A sa dislocation, au pied de la statue de Jean Bart, corsaire de Louis XIV et héros de la cité, les premiers visiteurs sont arrivés chez Jean Chatroussat et sa femme Jannine, 82 ans, un superbe boa orangé autour du cou.
Le "graal" ? Mener le cortège
Il y a là "le Zèbre" et "Titic", deux colosses d'1,90 m et cent kilos chacun, en veste zébrée et léopard, le visage noir d'ébène. "Jean, c'est notre modèle depuis qu'on est tout petit", dit Olivier, un policier de 45 ans, alias "le Zèbre", en montrant son pagne en raphia, le même que celui de l'octogénaire, qui se déguisera en roi nègre après le déjeuner.Le "Zèbre" et "Titic" défileront dimanche après-midi "en première ligne". Lorsque le "tambour major", en tête du cortège, lèvera sa canne, les musiciens et les premiers rangs, bras dessus bras dessous, s'arrêteront, les rangs derrière continueront eux de pousser : ce sera le "chahut".

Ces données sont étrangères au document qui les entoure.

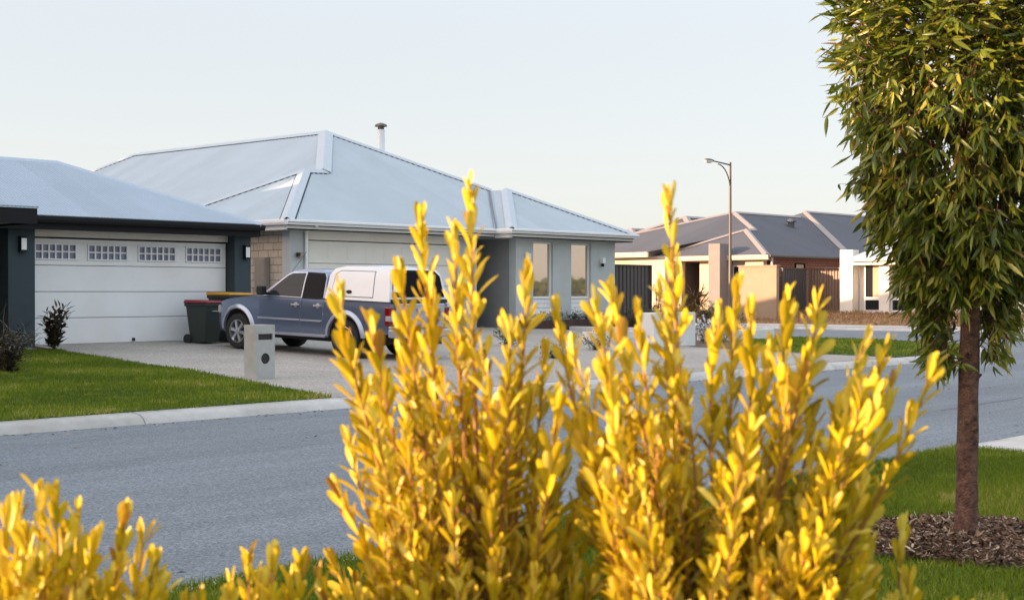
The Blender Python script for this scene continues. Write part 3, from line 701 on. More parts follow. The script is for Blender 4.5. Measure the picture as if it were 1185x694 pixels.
# windows of the bay
for a, b in (w1, w2):
    t = .05
    f = MB().box(a, a+t, 26.83, 26.9, .88, 2.93).box(b-t, b, 26.83, 26.9, .88, 2.93).box(a+t, b-t, 26.83, 26.9, 2.88, 2.93).box(a+t, b-t, 26.83, 26.9, .88, .93).box(a+t, b-t, 26.825, 26.9, 1.31, 1.38).build('window', M['trim_white'], H2, bevel=.004)
    bx('pane', M['mirror_glass'], f, a+t, b-t, 26.86, 26.868, 1.38, 2.88)
    for k in range(3): bx('panel_board', M['trim_white'], f, a+t, b-t, 26.85-.006*(k % 2), 26.88, .93+k*.127, .93+(k+1)*.127-.008)
    bx('blind', M['curtain'], f, a+t+.05, b-t-.04, 26.93, 26.94, 1.40, 2.86)
def spot(u, v, z):
    b = MB().box(u-.05, u+.05, v-.03, v, z+.04, z+.2).box(u-.06, u+.06, v-.14, v-.03, z+.06, z+.22).build('wall_light', M['trim_white'], H2, bevel=.006)
    MB().lathe([(.045, -.04), (.05, .05)], (u-.02, v-.09, z), n=12).build('shade', M['trim_black'], b)
spot(29.78, 26.75, 2.37); spot(33.12, 26.75, 2.30)
MB().lathe([(.045, 0), (.045, 2.55)], (22.30, 27.27, .5), n=12).tube([(22.30, 27.27, 3.0), (22.30, 27.10, 3.08), (22.30, 26.86, 3.12)], .045, 10).build('downpipe', M['trim_white'], H2, smooth=40)
s = MB().box(22.02, 22.17, 27.20, 27.33, 2.35, 2.47).build('security_sensor', M['curtain'], H2, bevel=.01)
MB().lathe([(.05, -.03), (.055, .05)], (22.02, 27.23, 2.41), n=12).build('sensor_lens', M['black'], s)
mbx = MB().box(21.70, 21.84, 28.12, 28.56, 1.5, 2.36).build('meter_box', mat('meter_box_paint', (.27, .235, .20), .5), H2, bevel=.01)
bx('door_panel', bpy.data.materials['meter_box_paint'], mbx, 21.685, 21.70, 28.16, 28.52, 1.54, 2.32, bevel=.006)
# flue
fl = MB().lathe([(.19, 5.35), (.15, 5.62), (.125, 5.66), (.125, 6.50)], (29.6, 32.6, 0), n=24).build('flue', M['canopy'], H2, smooth=40)
MB().lathe([(.10, 6.50), (.10, 6.58), (.20, 6.60), (.17, 6.66), (.04, 6.71)], (29.6, 32.6, 0), n=24).build('cowl', M['lamp_pole'], fl, smooth=40)
# vent on the far left plane
MB().lathe([(.06, 5.0), (.06, 5.75)], (24.65, 43.0, 0), n=12).build('vent_pipe', M['trim_white'], H2, smooth=40)
# ================================================================== charcoal side fence
F1 = thing('fence', 'charcoal corrugated steel fence panel beside the corner house', 'fence', (35, 27.5, .4))
def corr(p0, p1, z0, z1, pitch=.19, dep=.035):
    p0 = Vector(p0); p1 = Vector(p1); d = (p1-p0); L = d.length; d.normalize(); nl = Vector((-d.y, d.x)); pts = []; x = 0
    while x < L:
        for q, o in ((0, 0), (.55, 0), (.68, dep), (.88, dep)):
            if x+q*pitch < L: pts.append(p0+d*(x+q*pitch)+nl*o)
        x += pitch
    pts.append(p1); m = MB()
    for a, b in zip(pts, pts[1:]): m.poly([(a.x, a.y, z0), (b.x, b.y, z0), (b.x, b.y, z1), (a.x, a.y, z1)])
    return m
corr((33.85, 27.5), (36.55, 27.5), .3, 2.33).build('panel', M['fence_char'], F1, solid=.004)
corr((36.55, 27.5), (36.55, 45), .2, 2.30).build('panel', M['fence_char'], F1, solid=.004)
MB().box(33.85, 36.6, 27.46, 27.54, 2.33, 2.37).box(36.51, 36.59, 27.54, 45, 2.30, 2.34).build('rail', M['fence_char'], F1)
for x in (33.88, 36.52): bx('post', M['fence_char'], F1, x, x+.06, 27.44, 27.5, .2, 2.37)
# ================================================================== dark roofed house across the side street
HA = thing('house', 'cream house with dark hipped roof, grey pillar and red front door', 'house', (58, 38, .6))
ZA, PA = 3.15, .42
C0 = (54.1, 34.26, ZA); AW = (57.2, 37.36, 4.45); JA = (58.0, 37.4, 4.47); MA = (59.9, 39.8, 5.47)
bF = 33.6; bU = 60.5; rz = ZA+PA*(39.8-34.26)
hb = 39.9-bF
BA = (bU+hb, bF+hb, ZA+PA*hb)
rf = MB()
rf.poly([C0, (bU, 34.26, ZA), (bU+5.54, 39.8, rz), MA, JA, AW])
rf.poly([C0, AW, (54.1, 40.46, ZA)])
WA, WB_ = (53.3, 40.4, 3.36), (53.3, 47.2, 3.36)
rf.poly([AW, JA, WA, (54.1, 40.46, ZA)])
rf.poly([JA, MA, WA]); rf.poly([MA, WB_, WA])
rf.poly([MA, (72, 39.8, rz), (72, 47.2, 3.36), WB_])
rf.poly([(bU, bF, ZA), (82, bF, ZA), (82, bF+hb, BA[2]), BA])
rf.poly([(bU, bF, ZA), BA, (bU, bF+2*hb, ZA)])
rf.poly([BA, (82, BA[1], BA[2]), (82, bF+2*hb, ZA), (bU, bF+2*hb, ZA)])
ro = rf.build('roof', M['roof_dark'], HA, fixn=False)
bm = bmesh.new(); bm.from_mesh(ro.data)
for f in bm.faces:
    f.normal_update()
    if f.normal.z < 0: f.normal_flip()
bm.to_mesh(ro.data); bm.free()
cm = MB(); nF = Vector((0, -PA, 1)).normalized(); nL = Vector((-PA, 0, 1)).normalized(); nBk = Vector((0, PA, 1)).normalized()
for p, q, x, y in ((C0, AW, nL, nF), (AW, JA, nF, nBk), (JA, MA, nL, nF), (MA, (72, 39.8, rz), nF, nBk), ((bU, bF, ZA), BA, nL, nF), (AW, (54.1, 40.46, ZA), nL, nBk), (MA, WB_, nL, nBk), (BA, (82, BA[1], BA[2]), nF, nBk)):
    cap(cm, p, q, x, y, .17, .03, False)
cm.build('ridge_cap', M['cap_dark'], ro)
# roof vents
for u in (62.6,):
    z = ZA+PA*(38.2-34.26)
    MB().lathe([(.16, z-.1), (.16, z+.22), (.26, z+.24), (.26, z+.30), (.1, z+.42)], (u, 38.2, 0), n=16).build('roof_vent', M['roof_dark'], HA, smooth=40)
gutter('gutter', [(54.1, 34.2, ZA), (bU, 34.2, ZA)], M['lamp_pole'], HA, [(0, -1, 0)])
gutter('gutter', [(bU, bF, ZA), (82, bF, ZA)], M['lamp_pole'], HA, [(0, -1, 0)])
gutter('gutter', [(54.14, 40.4, ZA), (54.14, 34.15, ZA)], M['render_cream'], HA, [(-1, 0, 0)], h=.2)
gutter('gutter', [(53.34, 47.2, 3.36), (53.34, 40.2, 3.36)], M['render_cream'], HA, [(-1, 0, 0)], h=.22)
wl = MB()
wl.box(54.0, 54.3, 39.75, 46.8, .4, 3.2)
wl.box(54.3, 54.6, 39.03, 39.42, .4, 3.0)                      # entry column
wl.box(54.9, 55.2, 37.85, 38.42, .4, 3.0)
wl.box(54.6, 54.9, 34.76, 36.4, .4, 3.0)
wl.box(54.2, 55.2, 34.7, 40.3, 2.93, 3.0)
wl.build('wall', M['render_cream'], HA)
MB().box(54.3, 57.0, 39.44, 39.75, .4, 2.93).box(56.6, 56.9, 37.3, 39.5, .4, 2.93).box(55.2, 56.6, 37.82, 38.0, .4, 2.93).build('porch_wall', M['pier_grey'], HA)
fd = bx('front_door', M['red_door'], HA, 56.5, 56.6, 38.35, 39.3, .55, 2.65)
bx('handle', M['steel'], fd, 56.44, 56.5, 38.45, 38.49, 1.3, 1.7)
f = MB().box(54.93, 55.0, 37.70, 37.86, .5, 2.9).box(54.93, 55.0, 36.9, 37.70, .5, .62).box(54.93, 55.0, 36.9, 37.70, 1.15, 1.22).build('window', M['trim_white'], HA)
bx('pane', M['glass'], f, 54.96, 54.97, 36.9, 37.70, .62, 2.9)
f = MB().box(54.56, 54.6, 35.55, 35.6, 1.2, 2.72).box(54.56, 54.6, 36.3, 36.36, 1.2, 2.72).box(54.56, 54.6, 35.6, 36.3, 2.66, 2.72).build('window', M['trim_white'], HA)
bx('pane', M['glass'], f, 54.57, 54.58, 35.6, 36.3, 1.2, 2.66)
bx('pillar', M['pier_grey'], HA, 53.5, 54.4, 36.34, 36.96, .3, 3.69, bevel=.01)
bw = MB().box(55.25, 82, 34.76, 35.0, .4, 3.05); bw.build('brick_wall', M['redbrick'], HA)
for u in (57.25, 61.5):
    f = MB().box(u, u+.06, 34.70, 34.76, 1.5, 2.85).box(u+.8, u+.86, 34.70, 34.76, 1.5, 2.85).box(u+.06, u+.8, 34.70, 34.76, 2.79, 2.85).build('window', M['trim_black'], HA)
    bx('pane', M['glass'], f, u+.06, u+.8, 34.73, 34.74, 1.5, 2.79)
MB().lathe([(.05, .5), (.05, 3.05)], (54.75, 34.40, 0), n=12).build('downpipe', M['trim_white'], HA, smooth=40)
# boundary wall and fences of that house
GW = tag(MB().box(53.2, 53.42, 33.2, 35.15, .3, 2.62).box(53.16, 53.46, 33.16, 35.19, 2.62, 2.68).build('garden_wall', M['render_taupe'], bevel=.008), 'tall beige rendered garden wall in front of the cream house', 'wall')
F2 = thing('fence', 'charcoal steel fence panel in front of the red brick side wall', 'fence', (56, 34, .6))
corr((54.9, 34.0), (57.05, 34.0), .45, 2.55).build('panel', M['fence_char'], F2, solid=.004)
MB().box(54.9, 57.05, 33.96, 34.04, 2.55, 2.59).build('rail', M['fence_char'], F2)
bx('post', M['fence_char'], F2, 54.9, 54.97, 33.93, 33.97, .45, 2.59)
F3 = thing('fence', 'brown corrugated steel fence catching the sun beside the white pillar', 'fence', (57, 33, .6))
corr((57.1, 33.9), (57.1, 30.4), .45, 2.57, .15, .04).build('panel', M['fence_brown'], F3, solid=.004)
MB().box(57.05, 57.13, 30.4, 33.92, 2.57, 2.61).build('rail', M['fence_brown'], F3)
for v in (33.9, 33.05): bx('post', M['fence_brown'], F3, 57.03, 57.09, v-.06, v, .45, 2.61)
# ================================================================== white house
HC = thing('house', 'white rendered house with a pale roof and square corner pillar behind the street tree', 'house', (58, 26, .6))
wl = MB()
V = [30.62, 30.32, 29.5, 29.03, 28.14, 27.2, 26.2, 25.4]
wl.box(55.75, 56.0, 30.0, 30.62, .4, 2.7)
for a, b in ((29.5, 29.03), (28.12, 27.3), (26.3, 24.6), (23.6, 14)): wl.box(55.4, 55.85, b, a, .4, 2.66)
for a, b in ((30.3, 29.5), (29.03, 28.12), (27.3, 26.3), (24.6, 23.6)): wl.box(55.42, 55.85, b, a, .4, .68)
wl.box(55.85, 70, 30.4, 30.6, .4, 2.9)
wl.build('wall', M['render_white'], HC)
bx('pillar', M['render_white'], HC, 55.2, 55.75, 30.64, 31.26, .35, 3.33, bevel=.012)
MB().box(55.0, 55.6, 14, 30.63, 2.66, 2.92).build('beam', M['render_white'], HC, bevel=.01)
for a, b in ((30.3, 29.5), (29.03, 28.12), (27.3, 26.3), (24.6, 23.6)):
    f = MB().box(55.6, 55.68, a-.05, a, .68, 2.66).box(55.6, 55.68, b, b+.05, .68, 2.66).box(55.58, 55.68, b+.05, a-.05, 1.16, 1.29).box(55.6, 55.68, b+.05, a-.05, .68, .73).build('window', M['trim_white'], HC)
    bx('pane', M['glass'], f, 55.63, 55.64, b+.05, a-.05, .73, 1.16)
    bx('pane', glassmat('thin_glass', (.02, .022, .025), .03, .5) if a > 30 else bpy.data.materials['thin_glass'], f, 55.63, 55.64, (a+b)/2, a-.05, 1.29, 2.66)
    bx('blind', mat('roller_blind', (.42, .30, .22), .9, 0, .06, 8) if a > 30 else bpy.data.materials['roller_blind'], f, 55.61, 55.63, b+.05, (a+b)/2, 1.29, 2.66)
ZC, PC = 2.94, .42
rf = MB(); e0 = (54.75, 30.62, ZC); e1 = (54.75, 13.5, ZC); hp = 4.2
t0 = (54.75+hp, 30.62-hp*.55, ZC+PC*hp); t1 = (54.75+hp, 17.7, ZC+PC*hp)
rf.poly([e0, e1, t1, t0]); rf.poly([e0, t0, (54.75+2*hp, 30.62, ZC)]); rf.poly([t0, t1, (54.75+2*hp, 13.5, ZC), (54.75+2*hp, 30.62, ZC)]); rf.poly([e1, t1, (54.75+2*hp, 13.5, ZC)])
ro = rf.build('roof', M['roof_light'], HC)
gutter('gutter', [(54.8, 30.62, ZC), (54.8, 13.5, ZC)], M['trim_white'], HC, [(-1, 0, 0)])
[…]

"Soixante à 100 personnes seulement peuvent prétendre aller en première ligne", explique "le Zèbre". Il faut, énumère-t-il, avoir fait le carnaval "depuis tout
petit", être "plutôt costaud" et "respectueux des codes et traditions non écrits".
"Au fil des ans, on avance dans les rangs, à force, on se fait connaître et on nous accepte, jusqu'à finir tout devant, c'est le graal pour tous les carnavaleux",
dit-il fièrement.
Jean Chatroussat se contente désormais d'aller faire un tour dans les rues dans l'après-midi et d'assister au jet de 450 kilos de harengs du haut du balcon de l'hôtel de ville.
"J'ai été en première ligne pendant pratiquement cinquante ans jusque dans les années 90, maintenant, j'ai mal partout toute la semaine, sauf le jour du carnaval", rigole-t-il.